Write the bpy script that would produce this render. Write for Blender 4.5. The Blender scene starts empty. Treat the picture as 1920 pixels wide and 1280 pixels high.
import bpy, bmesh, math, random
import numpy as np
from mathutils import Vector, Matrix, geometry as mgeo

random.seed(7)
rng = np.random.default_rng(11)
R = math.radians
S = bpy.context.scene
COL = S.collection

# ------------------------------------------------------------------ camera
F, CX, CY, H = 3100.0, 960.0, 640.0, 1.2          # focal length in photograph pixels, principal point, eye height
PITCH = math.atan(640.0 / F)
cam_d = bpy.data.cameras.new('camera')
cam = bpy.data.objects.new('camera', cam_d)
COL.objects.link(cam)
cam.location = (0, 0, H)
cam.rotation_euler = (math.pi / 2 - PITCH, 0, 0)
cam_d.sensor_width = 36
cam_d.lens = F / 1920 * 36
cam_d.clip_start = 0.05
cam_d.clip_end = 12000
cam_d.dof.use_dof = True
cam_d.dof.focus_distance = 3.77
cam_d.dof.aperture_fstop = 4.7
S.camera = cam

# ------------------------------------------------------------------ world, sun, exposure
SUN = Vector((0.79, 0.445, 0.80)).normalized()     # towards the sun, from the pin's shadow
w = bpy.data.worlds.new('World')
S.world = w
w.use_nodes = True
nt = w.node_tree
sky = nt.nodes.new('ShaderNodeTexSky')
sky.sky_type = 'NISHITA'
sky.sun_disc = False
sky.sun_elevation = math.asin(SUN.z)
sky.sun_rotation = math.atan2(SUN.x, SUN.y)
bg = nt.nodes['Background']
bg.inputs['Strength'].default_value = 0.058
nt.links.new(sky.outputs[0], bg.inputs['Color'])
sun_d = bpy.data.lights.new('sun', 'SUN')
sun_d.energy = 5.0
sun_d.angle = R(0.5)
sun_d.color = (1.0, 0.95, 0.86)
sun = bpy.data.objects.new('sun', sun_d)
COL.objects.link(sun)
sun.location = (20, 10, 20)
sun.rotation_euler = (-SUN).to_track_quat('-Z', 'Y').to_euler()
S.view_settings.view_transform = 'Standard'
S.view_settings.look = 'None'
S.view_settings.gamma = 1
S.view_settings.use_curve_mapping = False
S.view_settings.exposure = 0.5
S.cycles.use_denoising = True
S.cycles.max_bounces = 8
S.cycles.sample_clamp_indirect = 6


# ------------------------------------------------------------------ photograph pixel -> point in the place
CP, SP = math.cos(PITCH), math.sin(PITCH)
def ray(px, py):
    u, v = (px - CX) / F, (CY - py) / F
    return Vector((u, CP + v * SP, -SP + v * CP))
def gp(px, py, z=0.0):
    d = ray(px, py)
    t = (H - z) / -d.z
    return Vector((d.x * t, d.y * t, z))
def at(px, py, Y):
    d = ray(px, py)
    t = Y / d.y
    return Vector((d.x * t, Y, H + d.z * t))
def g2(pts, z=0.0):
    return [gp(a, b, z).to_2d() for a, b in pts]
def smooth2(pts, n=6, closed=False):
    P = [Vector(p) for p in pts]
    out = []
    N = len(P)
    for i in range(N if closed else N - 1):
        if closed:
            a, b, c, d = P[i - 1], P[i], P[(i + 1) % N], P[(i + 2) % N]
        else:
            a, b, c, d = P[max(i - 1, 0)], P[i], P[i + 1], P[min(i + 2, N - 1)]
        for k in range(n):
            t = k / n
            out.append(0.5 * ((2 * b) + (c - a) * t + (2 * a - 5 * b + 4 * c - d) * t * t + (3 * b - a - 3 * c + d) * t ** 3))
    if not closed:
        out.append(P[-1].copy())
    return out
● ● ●
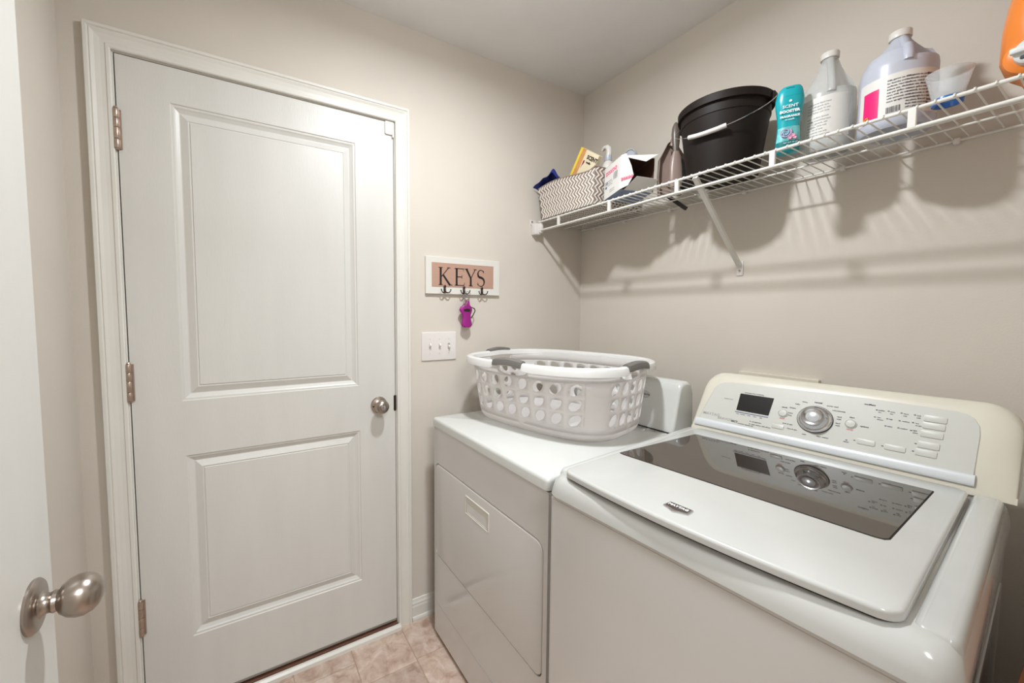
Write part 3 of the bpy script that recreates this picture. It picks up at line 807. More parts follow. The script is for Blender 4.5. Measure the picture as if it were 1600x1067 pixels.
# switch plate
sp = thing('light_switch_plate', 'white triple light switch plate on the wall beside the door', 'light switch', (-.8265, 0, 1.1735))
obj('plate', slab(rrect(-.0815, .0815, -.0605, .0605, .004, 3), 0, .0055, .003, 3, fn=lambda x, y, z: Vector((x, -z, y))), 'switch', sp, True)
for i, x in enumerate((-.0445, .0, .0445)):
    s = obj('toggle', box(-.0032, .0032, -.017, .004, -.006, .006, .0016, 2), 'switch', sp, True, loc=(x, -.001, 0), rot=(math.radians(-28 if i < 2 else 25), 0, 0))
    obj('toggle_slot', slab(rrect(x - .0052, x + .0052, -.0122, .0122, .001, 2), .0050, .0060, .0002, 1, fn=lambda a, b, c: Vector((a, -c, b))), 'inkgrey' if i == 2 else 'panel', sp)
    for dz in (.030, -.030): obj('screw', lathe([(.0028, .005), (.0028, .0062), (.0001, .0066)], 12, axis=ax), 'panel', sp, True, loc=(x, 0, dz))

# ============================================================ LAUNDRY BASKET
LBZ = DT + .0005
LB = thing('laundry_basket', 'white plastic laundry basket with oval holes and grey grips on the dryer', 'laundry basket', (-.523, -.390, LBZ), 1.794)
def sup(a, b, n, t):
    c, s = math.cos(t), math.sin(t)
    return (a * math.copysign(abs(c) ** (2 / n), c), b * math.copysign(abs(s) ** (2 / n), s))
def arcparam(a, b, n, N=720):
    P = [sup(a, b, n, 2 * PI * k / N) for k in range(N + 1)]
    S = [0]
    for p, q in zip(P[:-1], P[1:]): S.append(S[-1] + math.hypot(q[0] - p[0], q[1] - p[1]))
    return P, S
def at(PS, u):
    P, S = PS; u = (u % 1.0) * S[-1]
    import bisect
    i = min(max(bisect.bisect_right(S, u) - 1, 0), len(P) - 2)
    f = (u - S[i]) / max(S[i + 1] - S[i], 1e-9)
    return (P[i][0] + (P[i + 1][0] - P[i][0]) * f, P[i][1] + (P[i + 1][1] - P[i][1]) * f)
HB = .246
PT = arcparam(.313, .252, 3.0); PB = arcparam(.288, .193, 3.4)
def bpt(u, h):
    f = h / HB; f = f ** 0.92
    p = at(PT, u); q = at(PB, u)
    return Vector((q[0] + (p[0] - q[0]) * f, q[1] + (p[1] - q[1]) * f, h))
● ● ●
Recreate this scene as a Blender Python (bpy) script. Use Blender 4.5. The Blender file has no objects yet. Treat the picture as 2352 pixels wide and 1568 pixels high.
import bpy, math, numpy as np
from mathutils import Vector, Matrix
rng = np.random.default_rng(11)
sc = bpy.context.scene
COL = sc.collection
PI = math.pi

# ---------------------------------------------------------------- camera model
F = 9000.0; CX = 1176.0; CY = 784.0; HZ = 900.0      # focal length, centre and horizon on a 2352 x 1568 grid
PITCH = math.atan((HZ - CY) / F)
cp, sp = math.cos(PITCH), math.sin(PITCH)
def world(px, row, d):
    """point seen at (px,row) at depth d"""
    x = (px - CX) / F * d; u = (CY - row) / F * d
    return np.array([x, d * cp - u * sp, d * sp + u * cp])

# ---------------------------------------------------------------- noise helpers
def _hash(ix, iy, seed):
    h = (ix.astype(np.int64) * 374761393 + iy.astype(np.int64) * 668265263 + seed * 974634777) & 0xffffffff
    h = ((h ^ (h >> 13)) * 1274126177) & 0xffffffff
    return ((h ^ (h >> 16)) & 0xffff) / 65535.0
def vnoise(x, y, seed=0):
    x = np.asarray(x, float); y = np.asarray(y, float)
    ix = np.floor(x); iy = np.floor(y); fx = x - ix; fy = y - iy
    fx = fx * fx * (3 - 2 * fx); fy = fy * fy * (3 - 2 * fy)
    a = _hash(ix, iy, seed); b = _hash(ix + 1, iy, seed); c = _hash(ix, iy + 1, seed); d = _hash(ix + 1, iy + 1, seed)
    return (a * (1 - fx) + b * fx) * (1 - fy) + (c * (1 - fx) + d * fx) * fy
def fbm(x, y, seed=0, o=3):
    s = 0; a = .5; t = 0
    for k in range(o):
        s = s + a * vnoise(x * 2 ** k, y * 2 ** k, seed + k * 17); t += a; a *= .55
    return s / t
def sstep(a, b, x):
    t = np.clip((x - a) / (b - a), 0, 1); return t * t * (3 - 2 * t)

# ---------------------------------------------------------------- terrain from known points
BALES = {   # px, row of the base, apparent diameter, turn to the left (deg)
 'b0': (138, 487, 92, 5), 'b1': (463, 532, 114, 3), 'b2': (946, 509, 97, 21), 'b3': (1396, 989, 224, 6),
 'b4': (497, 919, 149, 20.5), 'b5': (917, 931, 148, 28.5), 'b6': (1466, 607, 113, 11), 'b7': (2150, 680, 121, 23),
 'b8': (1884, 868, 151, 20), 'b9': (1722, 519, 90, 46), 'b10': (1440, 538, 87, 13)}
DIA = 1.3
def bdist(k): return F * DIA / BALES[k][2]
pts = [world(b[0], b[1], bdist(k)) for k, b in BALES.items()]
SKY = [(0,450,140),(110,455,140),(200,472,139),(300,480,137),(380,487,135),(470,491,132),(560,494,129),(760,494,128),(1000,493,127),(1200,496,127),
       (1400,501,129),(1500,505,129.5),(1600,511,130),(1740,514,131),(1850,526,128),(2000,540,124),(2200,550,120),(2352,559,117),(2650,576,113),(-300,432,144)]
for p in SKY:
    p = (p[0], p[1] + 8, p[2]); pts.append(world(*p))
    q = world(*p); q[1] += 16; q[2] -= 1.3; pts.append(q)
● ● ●
- _SET EXERCISE_
Take exactly the lines from the one containing "Recreate this scene" through the one containing "PI = math.pi" in the data above, and output them with nothing added.

- _THE COMPLETED TASK_
Recreate this scene as a Blender Python (bpy) script. Use Blender 4.5. The Blender file has no objects yet. Treat the picture as 2352 pixels wide and 1568 pixels high.
import bpy, math, numpy as np
from mathutils import Vector, Matrix
rng = np.random.default_rng(11)
sc = bpy.context.scene
COL = sc.collection
PI = math.pi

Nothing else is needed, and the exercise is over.